In a recent interview with local television, the chairman of the Suez Canal Authority, Rabieh, revealed that revenues at the Suez Canal between January and early March this year were down 50 percent compared with the same period last year.
Ship traffic through the Suez Canal is currently down 40% due to tensions in the Red Sea and a large number of ships being diverted.

 

Freight rates to Europe have skyrocketed
According to the latest data released by the Korea Customs Service, in January this year, the sea freight of sea export containers from South Korea to Europe jumped 72% from the previous month, hitting the highest increase since the statistics began in 2019.
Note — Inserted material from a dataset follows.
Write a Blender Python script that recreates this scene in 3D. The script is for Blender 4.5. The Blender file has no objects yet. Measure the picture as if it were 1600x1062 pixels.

The main reason is that the Red Sea crisis affected shipping companies to detour to the Cape of Good Hope in South Africa, and the longer voyage led to higher freight rates. The extension of shipping schedules and the decline in container turnover have had a negative impact on South Korea’s exports. According to the latest data from Busan Customs, the city’s exports fell nearly 10 percent last month compared with the same period last year, with exports to Europe plunging 49 percent. The main reason is that due to the Red Sea crisis, it is difficult to find a car carrier from Busan to Europe, and local car exports have been blocked.